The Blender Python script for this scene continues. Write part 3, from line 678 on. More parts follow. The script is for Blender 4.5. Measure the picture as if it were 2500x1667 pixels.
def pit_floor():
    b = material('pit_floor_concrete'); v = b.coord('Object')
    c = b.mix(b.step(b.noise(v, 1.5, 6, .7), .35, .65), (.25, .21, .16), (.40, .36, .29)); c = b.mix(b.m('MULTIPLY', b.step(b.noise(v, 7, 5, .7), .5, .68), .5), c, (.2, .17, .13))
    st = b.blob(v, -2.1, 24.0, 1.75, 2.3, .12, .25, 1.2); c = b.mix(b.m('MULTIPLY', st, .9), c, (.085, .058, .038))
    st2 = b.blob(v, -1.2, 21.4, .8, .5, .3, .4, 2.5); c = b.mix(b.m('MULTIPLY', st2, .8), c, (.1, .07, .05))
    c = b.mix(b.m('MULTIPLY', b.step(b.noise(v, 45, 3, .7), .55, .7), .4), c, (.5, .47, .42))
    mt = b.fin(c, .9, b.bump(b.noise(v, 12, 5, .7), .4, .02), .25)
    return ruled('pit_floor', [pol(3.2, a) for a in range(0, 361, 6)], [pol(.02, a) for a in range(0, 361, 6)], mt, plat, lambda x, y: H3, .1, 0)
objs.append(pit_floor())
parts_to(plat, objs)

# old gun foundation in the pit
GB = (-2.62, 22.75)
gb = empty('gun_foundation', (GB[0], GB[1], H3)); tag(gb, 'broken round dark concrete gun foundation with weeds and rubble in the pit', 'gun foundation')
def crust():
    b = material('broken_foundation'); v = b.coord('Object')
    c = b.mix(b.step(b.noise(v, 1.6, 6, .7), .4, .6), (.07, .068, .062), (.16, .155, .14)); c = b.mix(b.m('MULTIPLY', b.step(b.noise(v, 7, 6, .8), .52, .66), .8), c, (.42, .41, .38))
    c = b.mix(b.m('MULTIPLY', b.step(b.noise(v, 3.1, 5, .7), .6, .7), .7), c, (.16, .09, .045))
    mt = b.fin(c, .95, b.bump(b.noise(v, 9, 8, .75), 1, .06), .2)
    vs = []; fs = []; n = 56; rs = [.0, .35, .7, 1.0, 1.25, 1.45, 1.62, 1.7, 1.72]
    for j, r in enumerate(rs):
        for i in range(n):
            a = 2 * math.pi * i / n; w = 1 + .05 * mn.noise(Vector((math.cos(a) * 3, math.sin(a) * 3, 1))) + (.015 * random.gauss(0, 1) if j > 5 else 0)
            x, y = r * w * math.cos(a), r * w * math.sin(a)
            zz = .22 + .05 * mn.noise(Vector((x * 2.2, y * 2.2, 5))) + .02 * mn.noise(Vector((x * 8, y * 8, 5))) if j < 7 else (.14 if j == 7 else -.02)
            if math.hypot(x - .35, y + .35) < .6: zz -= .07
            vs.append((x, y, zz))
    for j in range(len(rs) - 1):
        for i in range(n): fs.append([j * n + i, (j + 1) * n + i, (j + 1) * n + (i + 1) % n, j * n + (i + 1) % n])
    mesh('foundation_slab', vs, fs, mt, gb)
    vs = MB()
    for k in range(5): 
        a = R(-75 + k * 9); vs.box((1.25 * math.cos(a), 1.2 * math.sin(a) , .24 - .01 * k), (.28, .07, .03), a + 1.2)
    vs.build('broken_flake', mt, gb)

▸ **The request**
Reproduce the data in full, exactly as presented.

▸ **Answer to this problem**
The Blender Python script for this scene continues. Write part 3, from line 678 on. More parts follow. The script is for Blender 4.5. Measure the picture as if it were 2500x1667 pixels.
def pit_floor():
    b = material('pit_floor_concrete'); v = b.coord('Object')
    c = b.mix(b.step(b.noise(v, 1.5, 6, .7), .35, .65), (.25, .21, .16), (.40, .36, .29)); c = b.mix(b.m('MULTIPLY', b.step(b.noise(v, 7, 5, .7), .5, .68), .5), c, (.2, .17, .13))
    st = b.blob(v, -2.1, 24.0, 1.75, 2.3, .12, .25, 1.2); c = b.mix(b.m('MULTIPLY', st, .9), c, (.085, .058, .038))
    st2 = b.blob(v, -1.2, 21.4, .8, .5, .3, .4, 2.5); c = b.mix(b.m('MULTIPLY', st2, .8), c, (.1, .07, .05))
    c = b.mix(b.m('MULTIPLY', b.step(b.noise(v, 45, 3, .7), .55, .7), .4), c, (.5, .47, .42))
    mt = b.fin(c, .9, b.bump(b.noise(v, 12, 5, .7), .4, .02), .25)
    return ruled('pit_floor', [pol(3.2, a) for a in range(0, 361, 6)], [pol(.02, a) for a in range(0, 361, 6)], mt, plat, lambda x, y: H3, .1, 0)
objs.append(pit_floor())
parts_to(plat, objs)

# old gun foundation in the pit
GB = (-2.62, 22.75)
gb = empty('gun_foundation', (GB[0], GB[1], H3)); tag(gb, 'broken round dark concrete gun foundation with weeds and rubble in the pit', 'gun foundation')
def crust():
    b = material('broken_foundation'); v = b.coord('Object')
    c = b.mix(b.step(b.noise(v, 1.6, 6, .7), .4, .6), (.07, .068, .062), (.16, .155, .14)); c = b.mix(b.m('MULTIPLY', b.step(b.noise(v, 7, 6, .8), .52, .66), .8), c, (.42, .41, .38))
    c = b.mix(b.m('MULTIPLY', b.step(b.noise(v, 3.1, 5, .7), .6, .7), .7), c, (.16, .09, .045))
    mt = b.fin(c, .95, b.bump(b.noise(v, 9, 8, .75), 1, .06), .2)
    vs = []; fs = []; n = 56; rs = [.0, .35, .7, 1.0, 1.25, 1.45, 1.62, 1.7, 1.72]
    for j, r in enumerate(rs):
        for i in range(n):
            a = 2 * math.pi * i / n; w = 1 + .05 * mn.noise(Vector((math.cos(a) * 3, math.sin(a) * 3, 1))) + (.015 * random.gauss(0, 1) if j > 5 else 0)
            x, y = r * w * math.cos(a), r * w * math.sin(a)
            zz = .22 + .05 * mn.noise(Vector((x * 2.2, y * 2.2, 5))) + .02 * mn.noise(Vector((x * 8, y * 8, 5))) if j < 7 else (.14 if j == 7 else -.02)
            if math.hypot(x - .35, y + .35) < .6: zz -= .07
            vs.append((x, y, zz))
    for j in range(len(rs) - 1):
        for i in range(n): fs.append([j * n + i, (j + 1) * n + i, (j + 1) * n + (i + 1) % n, j * n + (i + 1) % n])
    mesh('foundation_slab', vs, fs, mt, gb)
    vs = MB()
    for k in range(5): 
        a = R(-75 + k * 9); vs.box((1.25 * math.cos(a), 1.2 * math.sin(a) , .24 - .01 * k), (.28, .07, .03), a + 1.2)
    vs.build('broken_flake', mt, gb)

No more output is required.